I’ll stand by what I wrote then: Recipe for trouble: bars, lounge singers, Journey.

“And it kind of took off from there,” Pierzynski said. “There were a couple of other guys who got in on it, and now we kind of go into bars more as a team and try to get them to play it. We always seem to be able to finagle a way to get them to play it.

“We see [TV] reporters on the street trying to get people to sing it.”

I was on the unpopular side then, and I’m on the unpopular side now. People loved the song when the Sox won the World Series, and people loved the song when it was played at San Francisco Giants games and Detroit Red Wings games. And fans will pack Wrigley to hear it in July.

I’d say it’s time to retire Wrigley concerts, but I know that’s not going to happen. The Cubs have never been known to turn down a dollar. But I do wonder if the concerts are going to turn into something like the seventh-inning stretch at Wrigley, in which any celebrity with 5,000 Twitter followers gets to belt out (and possibly botch) “Take Me Out to the Ballgame.’’

Was Whitesnake not available for a concert this summer? Foreigner? Poison?

Look, everybody has a guilty-pleasure band. I get it. I even went to a Journey concert when I was 18. I’d like to point out that I saw the band before it started releasing the syrupy songs listed above. And Journey guitarist Neal Schon was 15 when he joined Santana. So he had great chops.

But then he helped write “Don’t Stop Believin’ ” and sang backup vocals on “Lovin’, Touchin’, Squeezin’.” And iwas all over. (What’s with all the “g’’ dropping in Journey’s song titles? Regular-guy Gov. Bruce Rauner will have a real hankerin’ to go to the concert.)

I know what it feels like to be a massive fan of a band that passed its prime decades ago. But that band is The Who. No matter what you want to say about them – old, unable to let go, etc. — they’re still the bloody Who, OK?

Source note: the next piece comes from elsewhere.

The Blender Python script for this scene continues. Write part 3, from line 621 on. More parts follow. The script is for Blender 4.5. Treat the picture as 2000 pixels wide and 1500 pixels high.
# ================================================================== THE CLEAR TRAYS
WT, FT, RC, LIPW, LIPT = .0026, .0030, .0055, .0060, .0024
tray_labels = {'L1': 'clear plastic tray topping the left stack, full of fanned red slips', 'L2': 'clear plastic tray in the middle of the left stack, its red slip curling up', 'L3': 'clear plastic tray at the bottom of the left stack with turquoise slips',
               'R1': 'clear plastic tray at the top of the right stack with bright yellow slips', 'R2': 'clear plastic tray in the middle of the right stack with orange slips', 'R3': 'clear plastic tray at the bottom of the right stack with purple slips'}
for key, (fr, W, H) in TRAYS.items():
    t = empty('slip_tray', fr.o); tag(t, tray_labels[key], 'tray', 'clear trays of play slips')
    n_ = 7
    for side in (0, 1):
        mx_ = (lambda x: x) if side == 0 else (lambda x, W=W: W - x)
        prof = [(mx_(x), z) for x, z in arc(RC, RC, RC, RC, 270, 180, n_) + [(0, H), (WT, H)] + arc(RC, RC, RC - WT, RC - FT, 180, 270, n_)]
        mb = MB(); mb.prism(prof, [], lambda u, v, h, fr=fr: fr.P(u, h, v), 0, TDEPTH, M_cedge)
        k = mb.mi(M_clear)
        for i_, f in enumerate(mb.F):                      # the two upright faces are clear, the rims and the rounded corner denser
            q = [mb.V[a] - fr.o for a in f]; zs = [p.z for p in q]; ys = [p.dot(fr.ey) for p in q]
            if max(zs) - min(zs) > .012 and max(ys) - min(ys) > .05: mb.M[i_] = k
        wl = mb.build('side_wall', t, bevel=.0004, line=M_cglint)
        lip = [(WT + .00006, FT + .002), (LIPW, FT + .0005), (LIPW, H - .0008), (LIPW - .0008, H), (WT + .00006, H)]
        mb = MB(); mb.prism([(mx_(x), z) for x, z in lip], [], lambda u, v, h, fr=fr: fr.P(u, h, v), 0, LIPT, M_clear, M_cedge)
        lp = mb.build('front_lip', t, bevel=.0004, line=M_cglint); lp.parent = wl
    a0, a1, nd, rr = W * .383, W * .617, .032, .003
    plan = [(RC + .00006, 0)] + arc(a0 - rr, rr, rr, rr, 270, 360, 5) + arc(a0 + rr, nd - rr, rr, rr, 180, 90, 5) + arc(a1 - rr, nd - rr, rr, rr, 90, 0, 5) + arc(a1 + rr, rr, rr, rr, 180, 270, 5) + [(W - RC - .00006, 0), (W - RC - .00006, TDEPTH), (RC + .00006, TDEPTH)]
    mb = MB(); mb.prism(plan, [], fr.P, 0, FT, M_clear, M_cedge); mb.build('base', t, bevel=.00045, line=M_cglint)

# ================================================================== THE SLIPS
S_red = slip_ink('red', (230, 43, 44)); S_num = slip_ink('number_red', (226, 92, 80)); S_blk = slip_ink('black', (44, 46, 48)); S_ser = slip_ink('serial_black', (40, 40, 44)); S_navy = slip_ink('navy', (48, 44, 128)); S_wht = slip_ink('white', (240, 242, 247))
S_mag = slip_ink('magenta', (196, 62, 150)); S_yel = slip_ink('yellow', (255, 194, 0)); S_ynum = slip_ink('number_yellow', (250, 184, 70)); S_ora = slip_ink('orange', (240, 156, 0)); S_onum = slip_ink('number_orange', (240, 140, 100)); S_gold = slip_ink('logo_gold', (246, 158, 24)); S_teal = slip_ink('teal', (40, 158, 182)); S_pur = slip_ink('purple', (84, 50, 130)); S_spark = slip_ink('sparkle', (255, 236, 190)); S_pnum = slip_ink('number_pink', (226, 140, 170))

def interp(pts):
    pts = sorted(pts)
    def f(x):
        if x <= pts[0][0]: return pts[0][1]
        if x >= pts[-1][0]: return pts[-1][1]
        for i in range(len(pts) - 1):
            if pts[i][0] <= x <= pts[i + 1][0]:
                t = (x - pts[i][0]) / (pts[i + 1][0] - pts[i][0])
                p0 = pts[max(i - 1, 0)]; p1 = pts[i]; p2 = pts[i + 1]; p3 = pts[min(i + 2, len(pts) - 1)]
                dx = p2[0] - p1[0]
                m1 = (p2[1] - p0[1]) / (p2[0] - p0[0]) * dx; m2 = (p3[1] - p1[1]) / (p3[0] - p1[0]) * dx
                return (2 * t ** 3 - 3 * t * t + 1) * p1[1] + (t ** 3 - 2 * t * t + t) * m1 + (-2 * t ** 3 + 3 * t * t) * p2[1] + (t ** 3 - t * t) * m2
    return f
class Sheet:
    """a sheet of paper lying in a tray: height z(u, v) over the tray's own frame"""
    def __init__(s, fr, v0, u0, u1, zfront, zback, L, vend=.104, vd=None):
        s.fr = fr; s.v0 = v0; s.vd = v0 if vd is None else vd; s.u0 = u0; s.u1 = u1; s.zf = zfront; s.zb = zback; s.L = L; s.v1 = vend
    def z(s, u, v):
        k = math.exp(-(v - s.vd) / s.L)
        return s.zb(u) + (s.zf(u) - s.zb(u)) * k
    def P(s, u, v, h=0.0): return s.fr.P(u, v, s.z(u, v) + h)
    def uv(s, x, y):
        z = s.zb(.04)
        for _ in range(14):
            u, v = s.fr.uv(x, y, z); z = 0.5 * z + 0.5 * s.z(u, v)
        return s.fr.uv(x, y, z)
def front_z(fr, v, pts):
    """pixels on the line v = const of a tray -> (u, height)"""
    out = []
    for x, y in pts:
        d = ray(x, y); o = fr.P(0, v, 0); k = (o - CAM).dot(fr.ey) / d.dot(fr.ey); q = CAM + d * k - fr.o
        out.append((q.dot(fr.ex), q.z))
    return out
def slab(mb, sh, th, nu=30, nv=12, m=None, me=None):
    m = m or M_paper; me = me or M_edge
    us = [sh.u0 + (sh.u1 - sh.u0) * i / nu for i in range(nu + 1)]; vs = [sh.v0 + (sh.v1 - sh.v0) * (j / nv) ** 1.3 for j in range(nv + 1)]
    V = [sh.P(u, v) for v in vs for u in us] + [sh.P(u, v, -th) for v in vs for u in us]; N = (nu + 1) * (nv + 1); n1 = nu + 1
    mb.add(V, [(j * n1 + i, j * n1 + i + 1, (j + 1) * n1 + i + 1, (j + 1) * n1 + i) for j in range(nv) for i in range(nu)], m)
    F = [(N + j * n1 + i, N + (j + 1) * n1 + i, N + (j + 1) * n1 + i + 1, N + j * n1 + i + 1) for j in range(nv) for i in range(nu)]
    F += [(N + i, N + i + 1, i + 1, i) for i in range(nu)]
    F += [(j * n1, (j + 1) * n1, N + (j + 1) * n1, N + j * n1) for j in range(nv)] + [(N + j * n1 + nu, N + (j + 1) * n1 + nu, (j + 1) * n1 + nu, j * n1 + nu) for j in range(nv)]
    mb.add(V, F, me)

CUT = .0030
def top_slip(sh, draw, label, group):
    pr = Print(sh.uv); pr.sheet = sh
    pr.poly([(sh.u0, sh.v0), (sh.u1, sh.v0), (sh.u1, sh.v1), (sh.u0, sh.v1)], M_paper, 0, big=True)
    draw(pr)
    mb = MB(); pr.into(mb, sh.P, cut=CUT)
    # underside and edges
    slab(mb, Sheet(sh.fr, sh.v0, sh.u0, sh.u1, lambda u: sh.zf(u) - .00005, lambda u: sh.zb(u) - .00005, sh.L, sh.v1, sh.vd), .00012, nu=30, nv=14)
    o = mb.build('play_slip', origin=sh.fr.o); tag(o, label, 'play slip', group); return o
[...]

In a way, Journey and Def Leppard are the logical end to what began when the Cubs decided to play “Go, Cubs, Go’’ at the ballpark after each victory. Having been forced to listen to the song for years at games, I have teeth that are down to nubs from grinding over the following lyrics:

Hey, Chicago, what do you say

the Cubs are going to win today.

But the Cubs already did win today! It’s nonsensical as a victory song! Doesn’t anybody see that? Doesn’t that bother you? No, it doesn’t. I see people rapturously singing the song as players high-five each other, everyone blissfully unconcerned about the absurdity of it all. It’s never going to end. Just shoot me, please.

I’ve run out of space to address Def Leppard. I’ll say this: Ryne Sandberg’s new hair is going to have major self-esteem issues if he goes to see what is, perhaps, the hairiest of all the hair bands. And Def Leppard’s music? The band has brought us timeless ballads like “Wasted,’’ “Pour Some Sugar on Me’’ and “Make Love Like a Man.’’

It could be worse. It could be Kid Rock.